(Problem requirements): Retype verbatim only the lines below, starting at the one that contains "Write the Godot" and ending at the one that contains "const WALL := 2.85". Pictures are excluded from the copy.
## BEGIN
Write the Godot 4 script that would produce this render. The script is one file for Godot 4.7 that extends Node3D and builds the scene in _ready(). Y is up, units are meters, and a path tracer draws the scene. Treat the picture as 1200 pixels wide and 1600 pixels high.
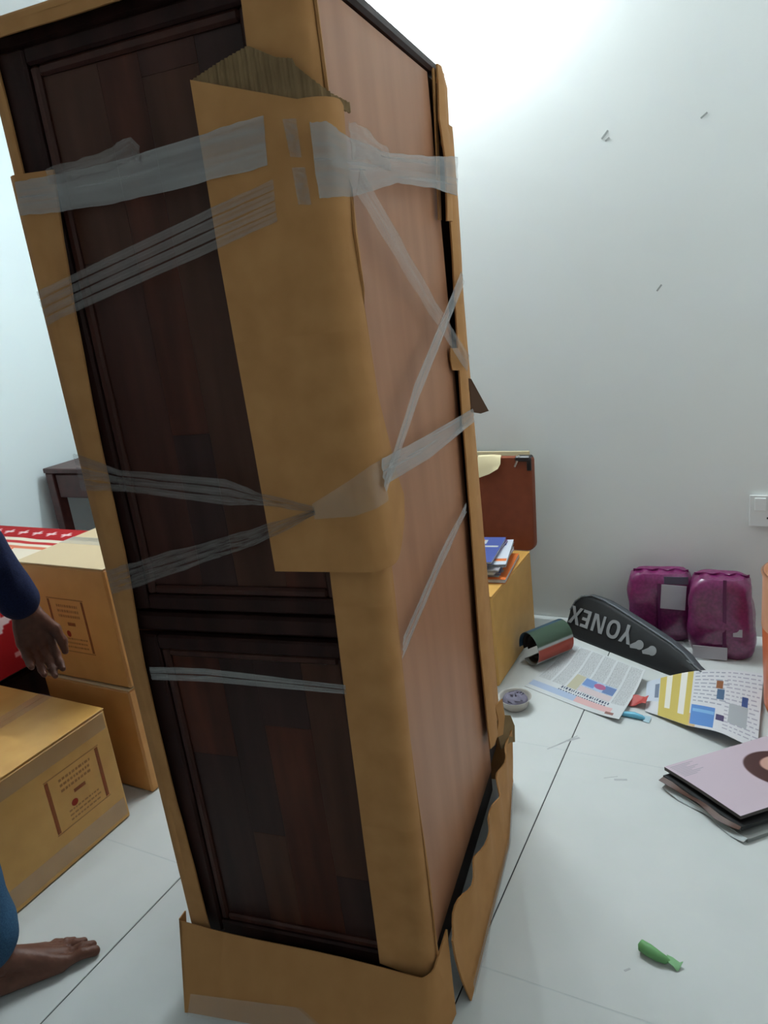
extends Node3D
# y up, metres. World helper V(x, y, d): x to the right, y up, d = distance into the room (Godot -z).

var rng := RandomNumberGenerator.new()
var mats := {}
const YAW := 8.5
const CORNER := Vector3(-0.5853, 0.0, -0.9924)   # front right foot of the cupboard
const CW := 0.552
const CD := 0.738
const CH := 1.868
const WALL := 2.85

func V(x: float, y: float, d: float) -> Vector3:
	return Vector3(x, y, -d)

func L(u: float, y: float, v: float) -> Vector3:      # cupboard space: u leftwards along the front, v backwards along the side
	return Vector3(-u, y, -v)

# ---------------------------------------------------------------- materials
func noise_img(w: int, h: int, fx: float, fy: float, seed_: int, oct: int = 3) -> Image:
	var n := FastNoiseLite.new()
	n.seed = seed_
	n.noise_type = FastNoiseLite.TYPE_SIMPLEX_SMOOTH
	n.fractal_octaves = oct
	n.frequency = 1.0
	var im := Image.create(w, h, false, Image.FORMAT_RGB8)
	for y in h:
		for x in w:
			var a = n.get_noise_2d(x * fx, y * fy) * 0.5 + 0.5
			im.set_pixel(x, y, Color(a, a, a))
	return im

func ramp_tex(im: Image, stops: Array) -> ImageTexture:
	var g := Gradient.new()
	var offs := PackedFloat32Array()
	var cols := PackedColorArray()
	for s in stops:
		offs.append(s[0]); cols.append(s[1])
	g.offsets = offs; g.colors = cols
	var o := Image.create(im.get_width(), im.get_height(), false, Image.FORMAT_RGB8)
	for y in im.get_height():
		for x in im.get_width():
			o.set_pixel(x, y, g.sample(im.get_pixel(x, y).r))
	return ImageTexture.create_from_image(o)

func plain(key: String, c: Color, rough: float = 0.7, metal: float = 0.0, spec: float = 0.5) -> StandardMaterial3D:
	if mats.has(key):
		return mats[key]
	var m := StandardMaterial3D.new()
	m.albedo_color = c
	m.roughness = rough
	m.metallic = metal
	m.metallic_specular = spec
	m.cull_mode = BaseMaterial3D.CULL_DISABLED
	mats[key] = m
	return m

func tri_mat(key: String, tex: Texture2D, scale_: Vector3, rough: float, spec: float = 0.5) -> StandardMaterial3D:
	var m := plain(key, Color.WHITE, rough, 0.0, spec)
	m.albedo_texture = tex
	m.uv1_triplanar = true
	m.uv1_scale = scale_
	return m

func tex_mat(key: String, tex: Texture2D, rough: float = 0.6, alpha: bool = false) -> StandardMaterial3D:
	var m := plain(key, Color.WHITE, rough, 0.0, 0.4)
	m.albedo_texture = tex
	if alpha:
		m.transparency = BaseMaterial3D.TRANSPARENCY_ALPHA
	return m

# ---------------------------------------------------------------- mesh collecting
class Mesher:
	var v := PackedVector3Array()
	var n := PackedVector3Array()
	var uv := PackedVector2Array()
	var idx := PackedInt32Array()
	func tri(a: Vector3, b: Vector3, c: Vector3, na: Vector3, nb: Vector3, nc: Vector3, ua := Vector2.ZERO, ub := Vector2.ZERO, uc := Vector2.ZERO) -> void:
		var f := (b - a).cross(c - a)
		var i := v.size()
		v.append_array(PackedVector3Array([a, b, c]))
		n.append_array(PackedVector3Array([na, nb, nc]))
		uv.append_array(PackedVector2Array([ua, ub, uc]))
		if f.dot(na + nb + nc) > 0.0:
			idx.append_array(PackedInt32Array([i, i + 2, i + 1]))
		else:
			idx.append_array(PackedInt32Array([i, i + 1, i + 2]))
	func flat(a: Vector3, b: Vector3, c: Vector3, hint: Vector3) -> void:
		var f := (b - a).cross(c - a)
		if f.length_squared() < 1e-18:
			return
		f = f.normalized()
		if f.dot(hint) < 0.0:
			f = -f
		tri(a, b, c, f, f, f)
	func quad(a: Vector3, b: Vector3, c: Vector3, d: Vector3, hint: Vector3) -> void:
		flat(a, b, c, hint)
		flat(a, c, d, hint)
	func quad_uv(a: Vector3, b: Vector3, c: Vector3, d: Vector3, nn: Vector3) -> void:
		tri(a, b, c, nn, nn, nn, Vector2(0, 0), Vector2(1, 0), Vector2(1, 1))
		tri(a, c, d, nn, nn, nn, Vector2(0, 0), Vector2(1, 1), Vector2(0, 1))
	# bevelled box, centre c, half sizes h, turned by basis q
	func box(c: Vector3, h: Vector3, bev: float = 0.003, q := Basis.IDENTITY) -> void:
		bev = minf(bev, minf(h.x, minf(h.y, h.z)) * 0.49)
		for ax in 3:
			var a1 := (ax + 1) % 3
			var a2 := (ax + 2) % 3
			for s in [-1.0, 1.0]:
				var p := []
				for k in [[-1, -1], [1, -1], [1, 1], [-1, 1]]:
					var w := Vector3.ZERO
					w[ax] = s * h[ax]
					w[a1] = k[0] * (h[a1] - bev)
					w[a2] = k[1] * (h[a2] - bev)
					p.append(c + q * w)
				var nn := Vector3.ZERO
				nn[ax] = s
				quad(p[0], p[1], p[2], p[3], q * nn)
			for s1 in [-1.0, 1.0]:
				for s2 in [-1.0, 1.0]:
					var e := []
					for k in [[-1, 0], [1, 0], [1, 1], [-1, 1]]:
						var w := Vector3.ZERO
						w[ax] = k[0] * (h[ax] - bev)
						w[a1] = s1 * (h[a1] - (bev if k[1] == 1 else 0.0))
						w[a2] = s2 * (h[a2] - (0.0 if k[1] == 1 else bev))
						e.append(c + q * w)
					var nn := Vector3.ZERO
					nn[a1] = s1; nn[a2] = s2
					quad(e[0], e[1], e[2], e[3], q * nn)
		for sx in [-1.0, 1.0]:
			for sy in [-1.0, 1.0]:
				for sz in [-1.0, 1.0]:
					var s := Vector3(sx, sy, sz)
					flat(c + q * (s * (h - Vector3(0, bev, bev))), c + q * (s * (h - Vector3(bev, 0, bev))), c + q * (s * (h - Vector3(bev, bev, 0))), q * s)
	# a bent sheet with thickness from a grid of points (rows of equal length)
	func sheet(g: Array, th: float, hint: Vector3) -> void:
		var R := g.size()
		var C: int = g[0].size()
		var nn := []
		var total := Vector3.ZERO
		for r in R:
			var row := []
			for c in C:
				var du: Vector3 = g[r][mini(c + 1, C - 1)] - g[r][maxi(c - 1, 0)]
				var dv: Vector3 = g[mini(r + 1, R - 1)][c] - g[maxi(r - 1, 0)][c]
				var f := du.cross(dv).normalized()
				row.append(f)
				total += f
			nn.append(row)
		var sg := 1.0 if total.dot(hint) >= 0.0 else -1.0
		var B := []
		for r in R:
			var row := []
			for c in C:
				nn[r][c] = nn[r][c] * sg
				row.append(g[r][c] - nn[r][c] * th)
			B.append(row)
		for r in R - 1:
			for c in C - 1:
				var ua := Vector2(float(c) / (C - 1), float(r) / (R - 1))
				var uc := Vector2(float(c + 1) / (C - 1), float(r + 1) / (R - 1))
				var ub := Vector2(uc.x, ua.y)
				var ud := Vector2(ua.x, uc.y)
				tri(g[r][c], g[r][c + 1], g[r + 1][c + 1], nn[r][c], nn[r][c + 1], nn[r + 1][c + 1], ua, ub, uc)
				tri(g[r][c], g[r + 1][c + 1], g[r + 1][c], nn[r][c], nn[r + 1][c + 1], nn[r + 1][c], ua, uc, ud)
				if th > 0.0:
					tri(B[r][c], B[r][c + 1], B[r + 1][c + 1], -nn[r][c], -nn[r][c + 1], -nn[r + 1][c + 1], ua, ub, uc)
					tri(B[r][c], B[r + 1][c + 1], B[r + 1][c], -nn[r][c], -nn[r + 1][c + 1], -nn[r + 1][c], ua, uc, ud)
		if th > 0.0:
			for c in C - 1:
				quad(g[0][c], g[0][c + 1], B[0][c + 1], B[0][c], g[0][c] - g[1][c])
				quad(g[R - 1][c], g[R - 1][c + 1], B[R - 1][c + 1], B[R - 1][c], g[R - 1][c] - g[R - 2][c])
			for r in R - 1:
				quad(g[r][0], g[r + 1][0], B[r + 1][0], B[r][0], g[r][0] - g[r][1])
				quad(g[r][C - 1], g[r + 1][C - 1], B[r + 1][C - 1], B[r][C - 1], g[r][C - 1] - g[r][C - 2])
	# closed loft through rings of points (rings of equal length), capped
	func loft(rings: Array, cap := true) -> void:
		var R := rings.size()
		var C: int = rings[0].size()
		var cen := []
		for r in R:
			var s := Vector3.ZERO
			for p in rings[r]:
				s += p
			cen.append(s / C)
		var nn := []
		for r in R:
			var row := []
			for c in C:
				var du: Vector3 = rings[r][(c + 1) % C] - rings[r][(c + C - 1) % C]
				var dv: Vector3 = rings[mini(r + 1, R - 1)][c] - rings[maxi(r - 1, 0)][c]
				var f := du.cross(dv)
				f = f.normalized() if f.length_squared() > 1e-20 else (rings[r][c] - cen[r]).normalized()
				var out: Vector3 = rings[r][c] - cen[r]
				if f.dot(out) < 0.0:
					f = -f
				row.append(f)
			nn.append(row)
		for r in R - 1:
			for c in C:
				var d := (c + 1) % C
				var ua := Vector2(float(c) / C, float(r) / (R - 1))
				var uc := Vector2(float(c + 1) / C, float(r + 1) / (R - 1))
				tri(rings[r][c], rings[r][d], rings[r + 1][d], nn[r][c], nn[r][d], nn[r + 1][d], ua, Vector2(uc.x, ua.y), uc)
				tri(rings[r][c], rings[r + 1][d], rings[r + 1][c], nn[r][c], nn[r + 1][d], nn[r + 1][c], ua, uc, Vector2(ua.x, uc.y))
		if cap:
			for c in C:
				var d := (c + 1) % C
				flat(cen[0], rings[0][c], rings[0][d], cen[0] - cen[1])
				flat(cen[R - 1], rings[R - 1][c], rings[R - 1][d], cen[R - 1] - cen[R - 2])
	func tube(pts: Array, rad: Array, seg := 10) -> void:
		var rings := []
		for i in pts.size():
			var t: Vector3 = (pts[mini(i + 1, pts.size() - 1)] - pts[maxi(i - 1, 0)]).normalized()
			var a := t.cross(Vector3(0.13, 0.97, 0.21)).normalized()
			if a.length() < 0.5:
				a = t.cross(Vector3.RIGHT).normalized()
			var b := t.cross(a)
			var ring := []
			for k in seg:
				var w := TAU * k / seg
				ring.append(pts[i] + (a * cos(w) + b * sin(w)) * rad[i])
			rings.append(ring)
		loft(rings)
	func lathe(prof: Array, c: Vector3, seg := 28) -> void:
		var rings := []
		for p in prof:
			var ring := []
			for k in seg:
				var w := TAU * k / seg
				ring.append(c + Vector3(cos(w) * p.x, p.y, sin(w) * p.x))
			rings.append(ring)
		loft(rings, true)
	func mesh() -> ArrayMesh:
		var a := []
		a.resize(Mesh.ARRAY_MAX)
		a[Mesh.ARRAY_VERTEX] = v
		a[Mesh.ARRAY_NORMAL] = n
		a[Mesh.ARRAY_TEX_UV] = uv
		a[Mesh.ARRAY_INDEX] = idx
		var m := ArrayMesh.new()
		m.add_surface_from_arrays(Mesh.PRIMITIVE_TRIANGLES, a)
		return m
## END
## BEGIN
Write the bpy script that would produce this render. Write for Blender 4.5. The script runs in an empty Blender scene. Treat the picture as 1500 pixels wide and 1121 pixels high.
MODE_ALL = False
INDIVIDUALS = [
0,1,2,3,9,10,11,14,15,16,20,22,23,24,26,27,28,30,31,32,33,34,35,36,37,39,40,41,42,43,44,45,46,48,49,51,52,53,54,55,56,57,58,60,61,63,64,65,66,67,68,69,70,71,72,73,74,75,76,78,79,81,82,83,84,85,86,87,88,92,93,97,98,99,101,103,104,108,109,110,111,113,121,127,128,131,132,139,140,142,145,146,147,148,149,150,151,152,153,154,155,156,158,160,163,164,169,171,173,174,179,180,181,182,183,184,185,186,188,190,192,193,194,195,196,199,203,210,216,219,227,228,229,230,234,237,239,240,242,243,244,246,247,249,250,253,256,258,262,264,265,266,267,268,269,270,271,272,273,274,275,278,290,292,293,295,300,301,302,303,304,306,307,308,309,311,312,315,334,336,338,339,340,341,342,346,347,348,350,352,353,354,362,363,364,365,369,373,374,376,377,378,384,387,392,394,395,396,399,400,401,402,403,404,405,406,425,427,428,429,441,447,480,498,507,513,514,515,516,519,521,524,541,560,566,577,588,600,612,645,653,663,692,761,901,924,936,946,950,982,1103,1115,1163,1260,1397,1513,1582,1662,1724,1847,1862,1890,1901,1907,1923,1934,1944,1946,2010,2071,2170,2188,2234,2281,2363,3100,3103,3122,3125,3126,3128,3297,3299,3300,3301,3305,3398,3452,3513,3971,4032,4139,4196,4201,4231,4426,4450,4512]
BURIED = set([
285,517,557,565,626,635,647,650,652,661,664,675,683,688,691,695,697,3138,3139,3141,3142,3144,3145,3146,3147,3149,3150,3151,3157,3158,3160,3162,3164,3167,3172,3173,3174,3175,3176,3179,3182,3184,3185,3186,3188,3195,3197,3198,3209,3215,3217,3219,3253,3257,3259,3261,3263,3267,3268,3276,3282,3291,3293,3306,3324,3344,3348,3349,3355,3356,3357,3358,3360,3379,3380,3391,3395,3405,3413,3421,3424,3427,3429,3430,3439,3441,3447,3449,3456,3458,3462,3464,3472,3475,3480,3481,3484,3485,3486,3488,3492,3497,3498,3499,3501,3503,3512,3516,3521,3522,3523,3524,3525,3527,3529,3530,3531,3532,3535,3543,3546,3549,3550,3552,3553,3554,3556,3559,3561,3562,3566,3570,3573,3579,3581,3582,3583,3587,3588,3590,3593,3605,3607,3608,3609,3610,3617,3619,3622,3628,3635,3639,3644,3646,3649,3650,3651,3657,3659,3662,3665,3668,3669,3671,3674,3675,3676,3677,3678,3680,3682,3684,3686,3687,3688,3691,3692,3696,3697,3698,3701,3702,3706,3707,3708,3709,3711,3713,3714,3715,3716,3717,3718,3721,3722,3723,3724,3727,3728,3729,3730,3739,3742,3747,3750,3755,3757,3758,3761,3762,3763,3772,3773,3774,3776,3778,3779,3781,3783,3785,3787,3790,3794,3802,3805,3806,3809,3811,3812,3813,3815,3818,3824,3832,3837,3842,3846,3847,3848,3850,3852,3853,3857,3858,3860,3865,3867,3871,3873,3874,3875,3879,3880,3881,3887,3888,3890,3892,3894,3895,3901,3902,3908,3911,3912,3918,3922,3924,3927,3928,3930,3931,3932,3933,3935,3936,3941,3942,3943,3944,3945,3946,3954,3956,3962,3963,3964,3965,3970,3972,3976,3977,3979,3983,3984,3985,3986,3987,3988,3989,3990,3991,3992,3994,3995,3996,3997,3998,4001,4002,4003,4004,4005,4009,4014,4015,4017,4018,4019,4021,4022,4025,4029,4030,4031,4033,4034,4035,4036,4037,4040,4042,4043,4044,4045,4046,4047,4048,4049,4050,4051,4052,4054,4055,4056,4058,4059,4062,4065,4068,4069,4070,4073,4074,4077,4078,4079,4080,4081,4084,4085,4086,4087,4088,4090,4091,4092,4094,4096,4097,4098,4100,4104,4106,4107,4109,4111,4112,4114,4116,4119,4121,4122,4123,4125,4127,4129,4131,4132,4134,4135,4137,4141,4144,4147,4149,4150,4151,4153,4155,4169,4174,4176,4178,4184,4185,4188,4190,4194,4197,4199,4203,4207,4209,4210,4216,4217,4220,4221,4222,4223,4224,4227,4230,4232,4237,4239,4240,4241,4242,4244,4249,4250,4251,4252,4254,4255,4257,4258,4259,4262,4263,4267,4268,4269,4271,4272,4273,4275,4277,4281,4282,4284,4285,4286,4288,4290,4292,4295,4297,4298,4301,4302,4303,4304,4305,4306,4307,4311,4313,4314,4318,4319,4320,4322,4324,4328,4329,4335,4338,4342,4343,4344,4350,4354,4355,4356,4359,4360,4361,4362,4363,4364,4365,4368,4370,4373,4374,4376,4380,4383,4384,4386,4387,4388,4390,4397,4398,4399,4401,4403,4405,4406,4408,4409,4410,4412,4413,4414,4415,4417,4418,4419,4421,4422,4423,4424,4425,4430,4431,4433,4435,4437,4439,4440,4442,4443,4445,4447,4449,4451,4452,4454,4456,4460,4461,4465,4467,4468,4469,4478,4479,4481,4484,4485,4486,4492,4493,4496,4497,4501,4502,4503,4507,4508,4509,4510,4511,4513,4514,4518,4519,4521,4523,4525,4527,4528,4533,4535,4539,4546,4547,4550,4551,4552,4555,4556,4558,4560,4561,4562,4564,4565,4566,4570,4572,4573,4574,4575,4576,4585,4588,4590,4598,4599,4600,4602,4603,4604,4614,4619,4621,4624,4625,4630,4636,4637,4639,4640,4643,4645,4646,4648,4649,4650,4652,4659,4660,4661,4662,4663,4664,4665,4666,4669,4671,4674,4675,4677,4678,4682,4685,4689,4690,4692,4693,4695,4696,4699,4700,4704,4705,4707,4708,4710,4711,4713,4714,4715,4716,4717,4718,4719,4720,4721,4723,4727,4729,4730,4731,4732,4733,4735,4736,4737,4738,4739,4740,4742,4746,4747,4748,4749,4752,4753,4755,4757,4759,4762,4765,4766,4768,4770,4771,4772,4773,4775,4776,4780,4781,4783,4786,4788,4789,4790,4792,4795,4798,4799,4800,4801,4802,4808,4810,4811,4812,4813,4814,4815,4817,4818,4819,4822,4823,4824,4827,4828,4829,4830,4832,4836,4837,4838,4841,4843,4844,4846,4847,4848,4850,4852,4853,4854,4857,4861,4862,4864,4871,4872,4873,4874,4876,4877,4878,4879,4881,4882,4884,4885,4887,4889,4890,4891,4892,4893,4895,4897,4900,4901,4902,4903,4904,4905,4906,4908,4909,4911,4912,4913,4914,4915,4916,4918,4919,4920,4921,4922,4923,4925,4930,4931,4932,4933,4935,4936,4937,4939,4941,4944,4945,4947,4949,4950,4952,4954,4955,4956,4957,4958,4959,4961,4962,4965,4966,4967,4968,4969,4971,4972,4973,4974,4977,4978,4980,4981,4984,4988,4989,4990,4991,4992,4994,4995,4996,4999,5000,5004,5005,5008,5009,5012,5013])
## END
(Right answer):
Write the Godot 4 script that would produce this render. The script is one file for Godot 4.7 that extends Node3D and builds the scene in _ready(). Y is up, units are meters, and a path tracer draws the scene. Treat the picture as 1200 pixels wide and 1600 pixels high.
extends Node3D
# y up, metres. World helper V(x, y, d): x to the right, y up, d = distance into the room (Godot -z).

var rng := RandomNumberGenerator.new()
var mats := {}
const YAW := 8.5
const CORNER := Vector3(-0.5853, 0.0, -0.9924)   # front right foot of the cupboard
const CW := 0.552
const CD := 0.738
const CH := 1.868
const WALL := 2.85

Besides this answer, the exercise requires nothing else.